North Carolina’s economy isn’t as robust as Team McCrory would have you think, and it’s not as anemic as Team Cooper wants you to believe.
First off, the state’s economy is indeed growing. As Politifact North Carolina has noted, McCrory’s “fastest growing economy since 2013” claim is true when you consider growth since then in the state’s gross domestic product – the total of all goods and services produced.
Employment and worker earnings per hour are both higher now than they were in 2010, when Republicans took control of the General Assembly following the Great Recession.
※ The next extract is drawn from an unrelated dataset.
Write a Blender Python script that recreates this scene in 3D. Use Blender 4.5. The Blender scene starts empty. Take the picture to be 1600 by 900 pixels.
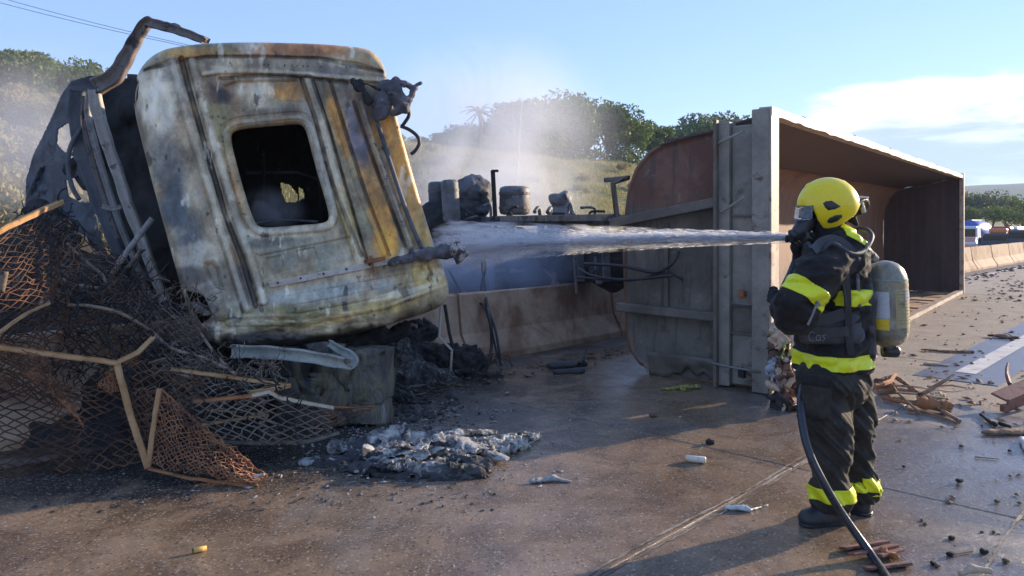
import bpy, bmesh, math, random
import numpy as np
from mathutils import Vector, Matrix
R = math.radians
S = bpy.context.scene
COL = S.collection
# ------------------------------------------------------------------ camera
CAMZ = 1.65; F = 1180.0; HY = 348.0
cam = bpy.data.cameras.new("camera"); camo = bpy.data.objects.new("camera", cam); COL.objects.link(camo)
camo.location = (0, 0, CAMZ); camo.rotation_euler = (R(90), 0, 0)
cam.sensor_width = 36.0; cam.lens = 36.0*F/1600; cam.shift_y = -(450-HY)/1600.0
cam.clip_start = 0.05; cam.clip_end = 6000
S.camera = camo
# ------------------------------------------------------------------ sky and sun
SUN_AZ = 29.0      # degrees from +X towards +Y
SUN_EL = 14.0
w = bpy.data.worlds.new("World"); S.world = w; w.use_nodes = True
wn = w.node_tree; wn.nodes.clear()
def N_(nt, typ, **kw):
    n = nt.nodes.new(typ)
    for k, v in kw.items():
        if k.startswith('i_'):
            n.inputs[k[2:].replace('_', ' ')].default_value = v
        else: setattr(n, k, v)
    return n
def mathn(nt, op, a, b=None, c=None, clamp=False):
    n = nt.nodes.new('ShaderNodeMath'); n.operation = op; n.use_clamp = clamp
    for i, x in enumerate((a, b, c)):
        if x is None: continue
        if isinstance(x, (int, float)): n.inputs[i].default_value = x
        else: nt.links.new(x, n.inputs[i])
    return n.outputs[0]
def sstep(nt, x, a, b):
    n = nt.nodes.new('ShaderNodeMapRange'); n.interpolation_type = 'SMOOTHSTEP'
    nt.links.new(x, n.inputs['Value']); n.inputs['From Min'].default_value = a; n.inputs['From Max'].default_value = b
    return n.outputs['Result']
def mixc(nt, f, a, b, mode='MIX'):
    n = nt.nodes.new('ShaderNodeMix'); n.data_type = 'RGBA'; n.blend_type = mode
    for s, x in ((n.inputs[0], f), (n.inputs[6], a), (n.inputs[7], b)):
        if isinstance(x, (int, float)): s.default_value = x
        elif isinstance(x, (tuple, list)): s.default_value = (*x[:3], 1)
        else: nt.links.new(x, s)
    return n.outputs[2]
sky = wn.nodes.new('ShaderNodeTexSky'); sky.sky_type = 'NISHITA'; sky.sun_disc = False
sky.sun_elevation = R(SUN_EL); sky.sun_rotation = R(90-SUN_AZ)
sky.air_density = 1.0; sky.dust_density = 0.0; sky.ozone_density = 2.0
tc = wn.nodes.new('ShaderNodeTexCoord'); sp = wn.nodes.new('ShaderNodeSeparateXYZ')
wn.links.new(tc.outputs['Generated'], sp.inputs[0])
X_, Y_, Z_ = sp.outputs
az = mathn(wn, 'ARCTAN2', X_, Y_)
mp = wn.nodes.new('ShaderNodeMapping'); wn.links.new(tc.outputs['Generated'], mp.inputs[0]); mp.inputs['Scale'].default_value = (2.6, 2.6, 17.0)
nz = N_(wn, 'ShaderNodeTexNoise', i_Scale=1.6, i_Detail=7.0, i_Roughness=0.55); wn.links.new(mp.outputs[0], nz.inputs['Vector'])
nz2 = N_(wn, 'ShaderNodeTexNoise', i_Scale=3.0, i_Detail=8.0, i_Roughness=0.6, i_Distortion=0.4); wn.links.new(mp.outputs[0], nz2.inputs['Vector'])
rise = sstep(wn, az, 0.10, 0.48)
edge = mathn(wn, 'MULTIPLY_ADD', rise, 0.178, -0.008)
d_ = mathn(wn, 'SUBTRACT', edge, Z_)
d_ = mathn(wn, 'ADD', d_, mathn(wn, 'MULTIPLY', mathn(wn, 'SUBTRACT', nz.outputs['Fac'], 0.5), 0.13))
cover = sstep(wn, d_, -0.004, 0.022)
gaps = sstep(wn, nz2.outputs['Fac'], 0.33, 0.52)
cover = mathn(wn, 'MULTIPLY', cover, mathn(wn, 'MULTIPLY_ADD', gaps, 0.45, 0.55))
body = sstep(wn, mathn(wn, 'ADD', d_, mathn(wn, 'MULTIPLY', mathn(wn, 'SUBTRACT', nz2.outputs['Fac'], 0.5), 0.14)), 0.012, 0.075)
ccol = mixc(wn, body, (3.7, 3.65, 3.65), (1.35, 1.7, 2.3))
tint = mixc(wn, 1.0, sky.outputs[0], (1.0, .93, 1.12), 'MULTIPLY'); tint = mixc(wn, 0.72, tint, (.66, 1.06, 2.0))
skyc = mixc(wn, mathn(wn, 'MULTIPLY', cover, 0.92), tint, ccol)
bg = wn.nodes.new('ShaderNodeBackground'); bg.inputs[1].default_value = 0.098
wn.links.new(skyc, bg.inputs[0]); wo = wn.nodes.new('ShaderNodeOutputWorld'); wn.links.new(bg.outputs[0], wo.inputs[0])
sl = bpy.data.lights.new("sun", 'SUN'); sl.energy = 2.1; sl.angle = R(0.5); sl.color = (1.0, 0.80, 0.58)
so = bpy.data.objects.new("sun", sl); COL.objects.link(so)
sd = Vector((math.cos(R(SUN_AZ))*math.cos(R(SUN_EL)), math.sin(R(SUN_AZ))*math.cos(R(SUN_EL)), math.sin(R(SUN_EL))))
so.rotation_euler = sd.to_track_quat('Z', 'Y').to_euler(); so.location = (30, 0, 30)
S.view_settings.view_transform = 'Standard'; S.view_settings.look = 'None'; S.view_settings.gamma = 1.0
S.view_settings.exposure = 2.18
try:
    S.cycles.use_denoising = True; S.cycles.max_bounces = 8; S.cycles.transparent_max_bounces = 48; S.cycles.volume_bounces = 4
    S.cycles.volume_step_rate = 1.0; S.cycles.volume_max_steps = 256; S.cycles.sample_clamp_indirect = 6.0
except Exception: pass

# ------------------------------------------------------------------ helpers
rnd = random.Random(11)
def P(px, py, Y): return ((px-800)/F*Y, Y, CAMZ-(py-HY)/F*Y)
def G(px, py, z=0.0):
    Y = (CAMZ-z)*F/(py-HY); return ((px-800)/F*Y, Y, z)
UA = np.array([0.691, 0.722]); NA = np.array([0.722, -0.691])   # along the road / across it
def RD(u, n, z=0.0): return (u*UA[0]+n*NA[0], u*UA[1]+n*NA[1], z)

def _hash(ix, iy, iz, seed):
    h = (ix.astype(np.int64)*374761393 + iy.astype(np.int64)*668265263 + iz.astype(np.int64)*2147483647 + seed*974711) & 0xffffffff
    h = ((h ^ (h >> 13))*1274126177) & 0xffffffff
    h = (h ^ (h >> 16)) & 0xffffffff
    return h/4294967295.0
def vnoise(x, y, z=None, seed=0):
    x = np.asarray(x, float); y = np.asarray(y, float); z = np.zeros_like(x) if z is None else np.asarray(z, float)
    ix, iy, iz = np.floor(x), np.floor(y), np.floor(z); fx, fy, fz = x-ix, y-iy, z-iz
    fx, fy, fz = [t*t*(3-2*t) for t in (fx, fy, fz)]
    r = 0
    for a in (0, 1):
        for b in (0, 1):
            for c in (0, 1):
                wgt = (fx if a else 1-fx)*(fy if b else 1-fy)*(fz if c else 1-fz)
                r = r + wgt*_hash(ix+a, iy+b, iz+c, seed)
    return r
def fbm(x, y, z=None, octv=4, seed=0, gain=0.5):
    r = 0; a = 1.0; t = 0; f = 1.0
    z = np.zeros_like(np.asarray(x, float)) if z is None else z
    for o in range(octv):
        r = r + a*vnoise(x*f+o*17.3, y*f+o*5.1, z*f+o*9.7, seed+o); t += a; a *= gain; f *= 2.03
    return r/t*2-1      # about -1..1
def smooth01(x, a, b):
    t = np.clip((x-a)/(b-a), 0, 1); return t*t*(3-2*t)

def wloc(o):
    v = Vector((0, 0, 0))
    while o is not None: v += o.location; o = o.parent
    return v
def tag(o, label=None, cat=None, group=None, kind=None):
    if label: o['label'] = label
    if cat: o['category'] = cat
    if group: o['group'] = group
    if kind: o['kind'] = kind
    return o
def root(name, loc, label, cat, group=None):
    o = bpy.data.objects.new(name, None); COL.objects.link(o); o.location = loc; o.empty_display_size = 0.2
    return tag(o, label, cat, group)
def mkmesh(name, V, Fc, mat=None, smooth=True, attrs=None):
    me = bpy.data.meshes.new(name)
    V = np.asarray(V, dtype=np.float32).reshape(-1, 3)
    if isinstance(Fc, np.ndarray):
        k = Fc.shape[1]; me.vertices.add(len(V)); me.vertices.foreach_set('co', V.ravel())
        me.loops.add(Fc.size); me.loops.foreach_set('vertex_index', Fc.astype(np.int32).ravel())
        me.polygons.add(len(Fc)); me.polygons.foreach_set('loop_start', np.arange(0, Fc.size, k, dtype=np.int32))
        try: me.polygons.foreach_set('loop_total', np.full(len(Fc), k, dtype=np.int32))
        except Exception: pass
        me.update(calc_edges=True)
    else:
        me.from_pydata([tuple(map(float, v)) for v in V], [], Fc)
    if smooth and len(me.polygons): me.polygons.foreach_set('use_smooth', np.ones(len(me.polygons), dtype=bool))
    if attrs:
        for an, arr in attrs.items():
            a = me.attributes.new(an, 'FLOAT_COLOR', 'POINT')
            c = np.ones((len(V), 4), dtype=np.float32); c[:, :3] = arr; a.data.foreach_set('color', c.ravel())
    if mat: me.materials.append(mat)
    me.update(); return me
def obj(name, V, Fc, mat, parent=None, smooth=True, attrs=None, label=None, cat=None, group=None, kind=None):
    V = np.asarray(V, dtype=float).reshape(-1, 3)
    if parent is None:
        o_ = np.array([(V[:, 0].min()+V[:, 0].max())/2, (V[:, 1].min()+V[:, 1].max())/2, V[:, 2].min()])
        loc = Vector(o_)
    else:
        o_ = np.array(wloc(parent)); loc = Vector((0, 0, 0))
    me = mkmesh(name, V-o_, Fc, mat, smooth, attrs)
    o = bpy.data.objects.new(name, me); COL.objects.link(o); o.location = loc
    if parent is not None: o.parent = parent
    return tag(o, label, cat, group, kind)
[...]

Wells Fargo economist Mark Vitner told the editorial board Wednesday that the state has been adding jobs at a faster rate than the nation and has seen stronger income growth.
And yet, the comeback has indeed left many behind.
Worker productivity, which economists link to pay and standard-of-living improvements, has been improving at a “historically modest pace,” N.C. State University economist Michael Walden said in a recent blog post.
He noted that this suggests “a chronic problem with a sizable number of working-age individuals in the state not having the skills necessary for the jobs being created.”
And even with unemployment falling, the number of N.C. residents who want to work but have given up on looking has remained at about the same level since 2010, when the uptick roughly began.
Our state’s problem isn’t solely about the party in power. It’s structural change in the national economy, which dictates terms to North Carolina’s economy. Our state remains relatively dependent on the recession-sensitive manufacturing sector, so we slingshot ahead when the national economy expands, and lag national averages during contractions.
Walden told the editorial board Wednesday that he calls that the “bouncy” quality of our state economy.
We’d also call it a prime reason why we need less political blame-gaming and more focus on retraining workers for the fast-changing digital economy. McCrory has spoken of that need, and Cooper made it a key plank in his jobs plan.
The General Assembly can help by boosting, not cutting, money for community colleges and universities.
Walden suspects the next recession might arrive in 2018, but hopes it will be modest compared with the Great Recession.
He’s keeping his fingers crossed. So are we.